McGuire, who sponsored the 2018 legislation that transformed the purpose of the North Coast Railroad Authority, the public agency that managed the disused railroad, said the funding represented a “historic” moment in the effort to transition the right-of-way to a trail system.

“This really is the transformational day that we’ve been talking about for years on end,” McGuire said. “To be able to create the trail network that will connect two parts of the state — from the sparkling waters of Humboldt Bay to the busy bay waters in San Francisco.”

McGuire said that $10 million of the monies budgeted will be spent to develop a master plan for the conversion of the line. The plan will analyze the costs of physically converting the right-of-way to meet transportation needs along various segments of the trail, and of maintaining those lines, in addition to funding outreach to and engaging with landowners along the path of the trail.

The remainder of the budgeted money will be used to fund the legal process of railbanking with the federal Surface Transportation Board, and to improve railroad operations on the very southern end of the line, in Marin and Sonoma counties, where passenger and freight rail operations are expected to continue alongside the new trail.

In addition to announcing the funding, McGuire this morning unveiled the design of signage that will be placed along the trail. He said that signs should be going up in communities along the line later this summer.

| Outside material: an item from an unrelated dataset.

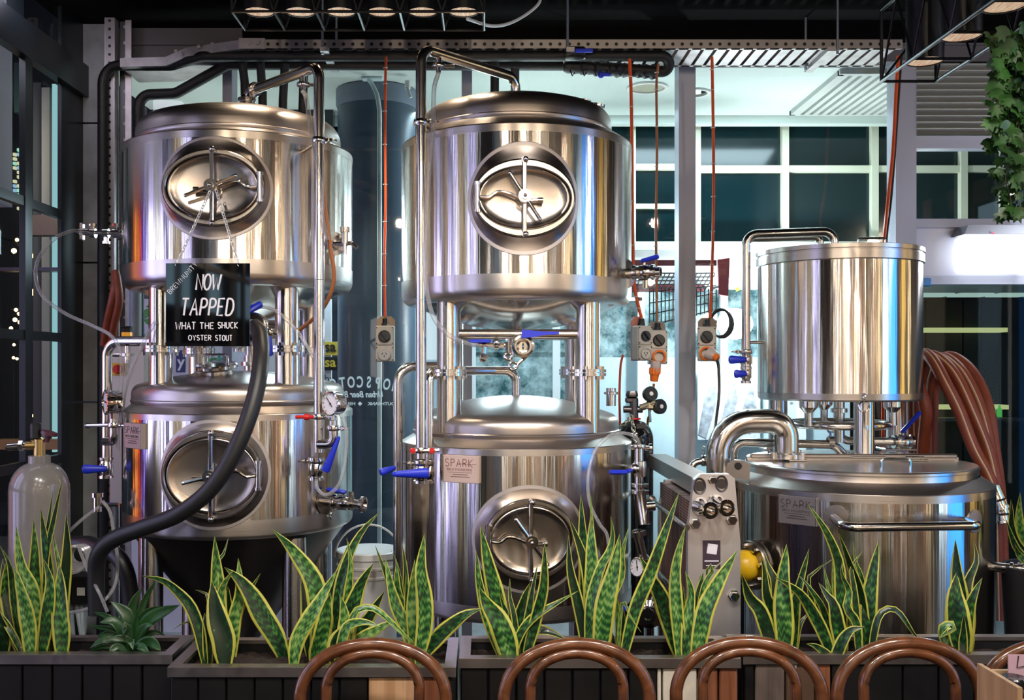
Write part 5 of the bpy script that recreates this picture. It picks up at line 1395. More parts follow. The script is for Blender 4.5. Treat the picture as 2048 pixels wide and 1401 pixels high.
rp.color_ramp.elements[0].position = .25; rp.color_ramp.elements[0].color = (.008,.006,.006,1); rp.color_ramp.elements[1].position = .5; rp.color_ramp.elements[1].color = (.42,.20,.17,1)
for n_ in (wv, w2): link(nt, tc.outputs['Object'], n_.inputs['Vector'])
link(nt, wv.outputs['Fac'], mu.inputs[0]); link(nt, w2.outputs['Fac'], mu.inputs[1]); link(nt, mu.outputs[0], rp.inputs[0]); link(nt, rp.outputs[0], b_.inputs['Base Color']); b_.inputs['Metallic'].default_value = .3; b_.inputs['Roughness'].default_value = .35
GASK = m
mm = MB(); n_pl = 22
for k in range(n_pl):
    y = YH0 + .045 + (YH1 - YH0 - .05) * k / n_pl
    mm.bx(X0 + .012, X1 - .012, y, y + .018, .36, zt - .10)
pk = mm.build('plate_pack', GASK, hx); pk['kind'] = 'stuff'
for px, py in ((1399, 973), (1443, 968)):
    q = P(px, py, YH0 - .001); m = MB()
    m.torus(q, (0,1,0), .019, .004, 24, 6, a2=.026)
    m.lathe([(.018, .0), (0, .0)], q + Vector((0,-.0012,0)), (0,-1,0), 20)
    m.build('port_hole', DARKST, hx)
for px, py in ((1402, 1014), (1434, 1009)):
    q = P(px, py, YH0)
    MB().lathe([(.034,0), (.030,.012), (.027,.03), (.020,.05), (.019,.085), (.027,.088), (.029,.096), (.025,.1), (.016,.1), (.015,.05), (0,.05)], q, (.12,-1,0), 28).build('pipe_stub', CHROME, hx)
for px, py, r_ in ((1424, 960, .013), (1423, 995, .008), (1390, 1048, .017), (1463, 1040, .017), (1467, 1192, .017), (1391, 1200, .017)):
    q = P(px, py, YH0); MB().lathe([(0, .022), (r_*.9, .022), (r_, .018), (r_, .004), (r_*1.25, .004), (r_*1.25, 0)], q, (0,-1,0), 6).build('bolt', CHROME, hx)
for py in (1044, 1192):
    z = P(0, py, 3.6).z
    m = MB().cyl((X0 - .012, 3.46, z), (X0 - .012, YH1 + .28, z), .011, 12).cyl((X0 - .012, YH1 + .035, z), (X0 - .012, YH1 + .09, z), .02, 6)
    m.build('tie_rod', FIT, hx)
m = MB().bx(X0 + .05, X1 - .05, YH0 + .034, 4.66, zt - .09, zt - .03)
m.build('carry_bar', steel('bar_steel', (.50,.42,.38), .3), hx)
q = P(1423, 1110, YH0)
lb = MB().rbox(q + Vector((0,-.001,0)), (.062, .002, .10), .0005).build('type_label', mat('label_dark', (.05,.035,.05), .2), hx)
MB().rbox(q + Vector((.002,-.0025,.02)), (.035,.001,.035), .0003, Matrix.Rotation(R(8), 3, 'Y')).rbox(q + Vector((0,-.0025,-.022)), (.05,.001,.004), .0003).rbox(q + Vector((0,-.0025,-.038)), (.04,.001,.003), .0003).build('label_print', mat('label_silver', (.70,.66,.72), .3), lb)
m = MB().bx(X0 + .02, X1 - .02, YH0 + .05, YH0 + .09, 0, .36).bx(X0 + .02, X1 - .02, YH1 - .06, YH1 - .02, 0, .36).build('foot', DARKST, hx)
# pump and fittings behind the cooler
pm = thing('pump', tuple(P(1290, 1300, 4.0)), 'small steel pump head and gauge low behind the plate cooler', 'pump')
q = P(1298, 1225, 4.0)
m = MB().lathe([(0,.09), (.03,.09), (.034,.07), (.055,.06), (.06,.03), (.06,-.03), (.05,-.05), (0,-.05)], q, (-.2,-1,.1), 28)
m.lathe([(.018,.085), (.018,.115), (.03,.118), (.03,.128), (.016,.128), (.014,.1), (0,.1)], q, (-.2,-1,.1), 20).cyl(q, (q.x, q.y, 0), .02, 10); m.build('pump_head', CHROME, pm)
m = MB().cyl(P(1273, 1060, 3.98), P(1290, 1135, 3.98), .018, 12).lathe([(.018,-.012),(.03,-.01),(.03,.01),(.018,.012)], P(1277, 1068, 3.98), (.2,0,-1), 18).lathe([(.018,-.012),(.032,-.01),(.032,.01),(.018,.012)], P(1290, 1130, 3.98), (.2,0,-1), 18).cyl(P(1290, 1135, 3.98), P(1296, 1220, 4.0), .018, 12)
m.cyl(P(1270, 1075, 4.0), P(1290, 1130, 4.02), .008, 8).build('pump_pipe', FIT, pm)
gauge(pm, P(1276, 1135, 3.95), (-.75, -.6, .1), .037, .035, 100)
m = MB().rbox(P(1262, 1222, 3.95), (.08, .02, .022), .006, Matrix.Rotation(R(20), 3, 'Y')); m.build('lever', BLUE, pm)['label'] = 'blue plastic lever'

# ================================================================== CABLE TRAY, PIPES UNDER IT
TRG = holes('tray_strip', (.46,.42,.41), (.01,.01,.01), .0465, .0085, 'X', off=.0275)
TRB = holes('tray_bottom', (.58,.60,.62), (.02,.025,.03), .064, .018, 'X', .3)
YT = 4.94
tr = thing('cable_tray', (.3, YT + .1, 3.22), 'perforated galvanised cable tray under the black ceiling', 'cable tray')
zt0, zt1 = P(0, 97, YT).z, P(0, 79, YT).z
xa, xb = P(478, 0, YT).x, P(1802, 0, YT + .02).x
flg = MB().bx(xa, xb, YT, YT + .004, zt0, zt1)
flg_o = None
o = bpy.data.objects  # front strip has its own origin so that its holes start at its foot
m = flg; me_ = m.build('front_flange', TRG, tr); 
# slats of the perforated floor
m = MB(); x = xa
while x < xb - .05:
    m.bx(x, x + .046, YT, YT + .30, zt0, zt0 + .003)
    x += .064
m.bx(xa, xb, YT, YT + .02, zt0, zt0 + .004).bx(xa, xb, YT + .28, YT + .30, zt0, zt0 + .004)
m.build('perforated_floor', GALV, tr)
MB().bx(xa, xb, YT + .30, YT + .304, zt0, zt1).build('rear_flange', GALV, tr)
# bends at the left end
pl = [(xa + .02, YT), (P(372, 0, 5.0).x, 5.0), (P(330, 0, 5.05).x, 5.06), (P(240, 0, 5.1).x, 5.1)]
pz = [zt0, P(0, 113, 5.0).z, P(0, 130, 5.05).z, P(0, 134, 5.1).z]
m = MB(); vs = []
for (x, y), z in zip(pl, pz): vs += [(x, y, z), (x, y, z + (zt1 - zt0)), (x, y + .28, z), (x, y + .28, z + .03)]
fs = []
for i in range(3):
    a, b = 4*i, 4*i + 4
    fs += [(a, a+1, b+1, b), (a, b, b+2, a+2), (a+2, b+2, b+3, a+3)]
m.add(vs, fs)
for px in (352, 398, 425, 463, 500, 516): 
    f_ = (px - 330) / (478 - 330); q = P(px, 86 + max(0, (440 - px)) * .19, YT - .005 if px > 470 else 4.98); m.lathe([(0,.006),(.009,.006),(.011,0)], q, (0,-1,0), 10)
m.build('bent_section', GALV, tr)
MB().bx(P(478,0,YT).x, P(530,0,YT).x, YT - .004, YT, zt0 - .002, zt1 + .006).build('joint_plate', GALV, tr)
RODM = steel('rod_steel', (.45,.48,.55), .35)
for px in (645, 657, 1135, 1143, 1645, 1675):
    x = P(px, 0, YT).x; y = YT + (.0 if px in (645, 1135, 1675) else .26)
    MB().cyl((x, y, zt0 - .03), (x, y, ZC), .007, 8).cyl((x, y, zt0 - .012), (x, y, zt0 - .002), .014, 6).build('hanger_rod', RODM, tr)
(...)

Throughout, McGuire acknowledged that the actual construction of the entire length of the trail is still a very long way off. A preliminary study delivered to the legislature last year placed potential costs at somewhere between $1 billion and $5 billion. But as representatives from Marin, Mendocino and Humboldt counties noted in the press conference this morning, parts of the trail that pass through urban centers have already been built, and more are currently under construction.

The Humboldt section of the trail would include Arcata’s trail network, the Eureka Waterfront trail and most of the largest and most costly section of the Great Redwood Trail — the remote and landslide-prone Eel River Canyon between Scotia and Dos Rios.

But McGuire touted the economic benefits of the trail to the North Coast and predicted that it would become a “world-wide destination” for recreational tourists.

“The Great Redwood Trail isn’t just going to be the longest rail-trail in America,” he said. “I look at The Great Redwood Trail as the spine for the North Coast, with numerous trails and other recreational opportunities branching off of it — connecting the coast, connecting state and national parks, connecting our communities in beloved force.”